**** Records for processing
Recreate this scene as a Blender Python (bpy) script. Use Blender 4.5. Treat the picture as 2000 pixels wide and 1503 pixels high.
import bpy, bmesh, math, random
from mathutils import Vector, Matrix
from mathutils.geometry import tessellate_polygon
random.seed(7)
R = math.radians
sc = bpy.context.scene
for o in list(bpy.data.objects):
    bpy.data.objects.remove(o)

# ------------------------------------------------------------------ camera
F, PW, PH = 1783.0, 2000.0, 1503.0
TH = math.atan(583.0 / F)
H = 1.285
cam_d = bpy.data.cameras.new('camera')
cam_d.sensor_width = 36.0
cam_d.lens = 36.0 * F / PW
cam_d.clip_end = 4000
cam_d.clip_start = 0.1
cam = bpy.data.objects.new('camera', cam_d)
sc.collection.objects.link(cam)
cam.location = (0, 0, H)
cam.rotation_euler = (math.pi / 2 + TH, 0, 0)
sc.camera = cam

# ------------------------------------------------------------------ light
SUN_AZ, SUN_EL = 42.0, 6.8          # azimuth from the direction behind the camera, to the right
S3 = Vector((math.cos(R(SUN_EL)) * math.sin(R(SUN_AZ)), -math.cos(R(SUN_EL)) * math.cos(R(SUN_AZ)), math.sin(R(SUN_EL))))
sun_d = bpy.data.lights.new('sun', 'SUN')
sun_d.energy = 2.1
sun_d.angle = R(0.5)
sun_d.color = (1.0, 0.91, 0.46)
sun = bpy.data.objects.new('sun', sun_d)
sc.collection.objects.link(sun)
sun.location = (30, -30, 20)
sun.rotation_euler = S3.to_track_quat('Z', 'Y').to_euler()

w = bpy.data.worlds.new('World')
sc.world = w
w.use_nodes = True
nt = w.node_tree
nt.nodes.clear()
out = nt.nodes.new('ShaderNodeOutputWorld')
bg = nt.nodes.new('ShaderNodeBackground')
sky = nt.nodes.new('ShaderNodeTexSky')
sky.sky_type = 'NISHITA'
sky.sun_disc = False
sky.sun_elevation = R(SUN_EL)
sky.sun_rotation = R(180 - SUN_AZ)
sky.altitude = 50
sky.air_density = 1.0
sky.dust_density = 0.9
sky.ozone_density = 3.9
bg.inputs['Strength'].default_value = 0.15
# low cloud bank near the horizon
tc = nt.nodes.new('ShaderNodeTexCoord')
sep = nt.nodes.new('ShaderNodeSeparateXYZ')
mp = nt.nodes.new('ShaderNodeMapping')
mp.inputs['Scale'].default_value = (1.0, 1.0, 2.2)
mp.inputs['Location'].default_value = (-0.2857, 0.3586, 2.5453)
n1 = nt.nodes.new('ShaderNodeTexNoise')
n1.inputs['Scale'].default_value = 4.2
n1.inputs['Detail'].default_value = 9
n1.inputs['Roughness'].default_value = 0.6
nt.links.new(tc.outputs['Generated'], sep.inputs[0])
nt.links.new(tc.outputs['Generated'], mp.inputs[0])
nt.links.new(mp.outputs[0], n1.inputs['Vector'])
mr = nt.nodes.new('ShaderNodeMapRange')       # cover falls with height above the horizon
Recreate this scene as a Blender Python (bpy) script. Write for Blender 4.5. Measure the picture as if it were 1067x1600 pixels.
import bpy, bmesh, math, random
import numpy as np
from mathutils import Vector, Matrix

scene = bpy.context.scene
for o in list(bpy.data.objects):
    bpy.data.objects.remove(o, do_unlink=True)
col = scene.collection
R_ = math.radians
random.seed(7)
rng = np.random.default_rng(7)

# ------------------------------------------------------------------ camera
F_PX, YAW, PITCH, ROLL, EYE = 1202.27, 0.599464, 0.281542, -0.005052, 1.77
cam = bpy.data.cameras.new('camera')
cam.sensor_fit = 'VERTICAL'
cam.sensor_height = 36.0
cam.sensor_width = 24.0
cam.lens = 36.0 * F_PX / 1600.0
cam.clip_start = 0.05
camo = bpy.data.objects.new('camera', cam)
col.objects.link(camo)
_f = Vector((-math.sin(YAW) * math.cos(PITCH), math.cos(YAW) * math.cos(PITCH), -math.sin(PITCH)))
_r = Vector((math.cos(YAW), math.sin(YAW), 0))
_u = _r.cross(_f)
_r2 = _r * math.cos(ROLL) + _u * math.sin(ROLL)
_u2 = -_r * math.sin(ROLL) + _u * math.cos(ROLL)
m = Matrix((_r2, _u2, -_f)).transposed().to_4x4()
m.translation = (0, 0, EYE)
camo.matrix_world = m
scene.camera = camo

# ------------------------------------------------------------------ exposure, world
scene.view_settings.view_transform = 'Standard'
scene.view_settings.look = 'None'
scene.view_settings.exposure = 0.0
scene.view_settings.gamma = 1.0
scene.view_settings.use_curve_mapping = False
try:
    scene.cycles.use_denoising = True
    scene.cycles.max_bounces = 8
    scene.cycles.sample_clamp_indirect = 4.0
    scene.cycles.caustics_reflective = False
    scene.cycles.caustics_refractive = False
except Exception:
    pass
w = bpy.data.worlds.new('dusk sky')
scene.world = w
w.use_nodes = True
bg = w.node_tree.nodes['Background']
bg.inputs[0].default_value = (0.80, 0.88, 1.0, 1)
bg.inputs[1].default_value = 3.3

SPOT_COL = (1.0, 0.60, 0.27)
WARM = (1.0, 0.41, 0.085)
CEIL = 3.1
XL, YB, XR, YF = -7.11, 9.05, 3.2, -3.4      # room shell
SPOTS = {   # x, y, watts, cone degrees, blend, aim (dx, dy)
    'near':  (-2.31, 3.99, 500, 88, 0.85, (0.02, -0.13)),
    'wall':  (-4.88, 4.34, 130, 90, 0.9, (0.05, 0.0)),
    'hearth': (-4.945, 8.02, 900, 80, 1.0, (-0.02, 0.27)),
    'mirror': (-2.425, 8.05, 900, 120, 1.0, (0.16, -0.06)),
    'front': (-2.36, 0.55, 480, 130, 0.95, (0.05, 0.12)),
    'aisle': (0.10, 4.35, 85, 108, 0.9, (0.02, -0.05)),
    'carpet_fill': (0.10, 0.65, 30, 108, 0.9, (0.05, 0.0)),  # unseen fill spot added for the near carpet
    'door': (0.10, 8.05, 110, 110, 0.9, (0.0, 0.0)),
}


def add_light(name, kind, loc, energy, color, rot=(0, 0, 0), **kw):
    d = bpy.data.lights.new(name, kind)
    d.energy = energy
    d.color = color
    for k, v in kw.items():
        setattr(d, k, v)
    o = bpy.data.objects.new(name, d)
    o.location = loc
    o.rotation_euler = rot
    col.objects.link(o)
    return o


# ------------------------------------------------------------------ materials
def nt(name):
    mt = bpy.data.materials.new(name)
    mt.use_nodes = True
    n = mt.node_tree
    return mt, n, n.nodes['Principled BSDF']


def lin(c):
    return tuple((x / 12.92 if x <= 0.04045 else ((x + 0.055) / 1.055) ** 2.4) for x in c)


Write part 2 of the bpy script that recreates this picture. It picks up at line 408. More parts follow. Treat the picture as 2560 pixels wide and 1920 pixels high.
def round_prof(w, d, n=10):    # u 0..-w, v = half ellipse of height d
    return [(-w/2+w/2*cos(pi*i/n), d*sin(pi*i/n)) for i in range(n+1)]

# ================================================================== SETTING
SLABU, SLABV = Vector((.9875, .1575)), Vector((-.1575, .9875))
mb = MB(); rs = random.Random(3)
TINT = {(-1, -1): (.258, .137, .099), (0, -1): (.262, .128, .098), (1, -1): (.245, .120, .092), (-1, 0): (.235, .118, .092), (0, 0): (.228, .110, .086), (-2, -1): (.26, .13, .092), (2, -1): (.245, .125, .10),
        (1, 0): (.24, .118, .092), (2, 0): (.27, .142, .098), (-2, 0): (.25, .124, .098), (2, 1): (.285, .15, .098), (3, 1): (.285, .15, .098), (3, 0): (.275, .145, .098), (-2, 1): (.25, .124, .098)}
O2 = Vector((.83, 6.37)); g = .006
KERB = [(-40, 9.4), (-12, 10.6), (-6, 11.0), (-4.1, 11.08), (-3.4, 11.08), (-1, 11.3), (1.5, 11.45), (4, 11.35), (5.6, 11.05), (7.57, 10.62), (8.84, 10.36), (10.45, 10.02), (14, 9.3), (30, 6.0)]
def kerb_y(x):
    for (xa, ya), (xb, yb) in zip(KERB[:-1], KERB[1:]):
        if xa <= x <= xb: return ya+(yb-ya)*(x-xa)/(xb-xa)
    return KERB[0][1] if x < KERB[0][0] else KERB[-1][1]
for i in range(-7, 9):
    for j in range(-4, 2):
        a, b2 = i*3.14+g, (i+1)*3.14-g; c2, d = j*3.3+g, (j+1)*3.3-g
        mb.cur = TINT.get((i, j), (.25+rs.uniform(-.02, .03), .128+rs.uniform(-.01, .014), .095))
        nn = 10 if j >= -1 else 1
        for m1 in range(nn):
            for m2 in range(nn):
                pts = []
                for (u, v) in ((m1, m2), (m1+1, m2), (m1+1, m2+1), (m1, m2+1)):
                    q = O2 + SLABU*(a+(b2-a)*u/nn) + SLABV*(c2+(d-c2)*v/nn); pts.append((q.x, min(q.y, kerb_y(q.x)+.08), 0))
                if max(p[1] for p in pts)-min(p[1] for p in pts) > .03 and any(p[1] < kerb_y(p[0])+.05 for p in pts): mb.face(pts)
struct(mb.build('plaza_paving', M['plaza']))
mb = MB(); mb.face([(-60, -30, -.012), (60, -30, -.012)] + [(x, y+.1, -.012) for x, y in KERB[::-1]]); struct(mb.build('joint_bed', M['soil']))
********
◆ Work instructions:
Reproduce word for word the lines of the records above, beginning at the first and ending with the line where "sun.rotation_euler = S3.to_track_quat('Z', 'Y').to_euler()" appears, and nothing past it.

◆ Response to this exercise:
Recreate this scene as a Blender Python (bpy) script. Use Blender 4.5. Treat the picture as 2000 pixels wide and 1503 pixels high.
import bpy, bmesh, math, random
from mathutils import Vector, Matrix
from mathutils.geometry import tessellate_polygon
random.seed(7)
R = math.radians
sc = bpy.context.scene
for o in list(bpy.data.objects):
    bpy.data.objects.remove(o)

# ------------------------------------------------------------------ camera
F, PW, PH = 1783.0, 2000.0, 1503.0
TH = math.atan(583.0 / F)
H = 1.285
cam_d = bpy.data.cameras.new('camera')
cam_d.sensor_width = 36.0
cam_d.lens = 36.0 * F / PW
cam_d.clip_end = 4000
cam_d.clip_start = 0.1
cam = bpy.data.objects.new('camera', cam_d)
sc.collection.objects.link(cam)
cam.location = (0, 0, H)
cam.rotation_euler = (math.pi / 2 + TH, 0, 0)
sc.camera = cam

# ------------------------------------------------------------------ light
SUN_AZ, SUN_EL = 42.0, 6.8          # azimuth from the direction behind the camera, to the right
S3 = Vector((math.cos(R(SUN_EL)) * math.sin(R(SUN_AZ)), -math.cos(R(SUN_EL)) * math.cos(R(SUN_AZ)), math.sin(R(SUN_EL))))
sun_d = bpy.data.lights.new('sun', 'SUN')
sun_d.energy = 2.1
sun_d.angle = R(0.5)
sun_d.color = (1.0, 0.91, 0.46)
sun = bpy.data.objects.new('sun', sun_d)
sc.collection.objects.link(sun)
sun.location = (30, -30, 20)
sun.rotation_euler = S3.to_track_quat('Z', 'Y').to_euler()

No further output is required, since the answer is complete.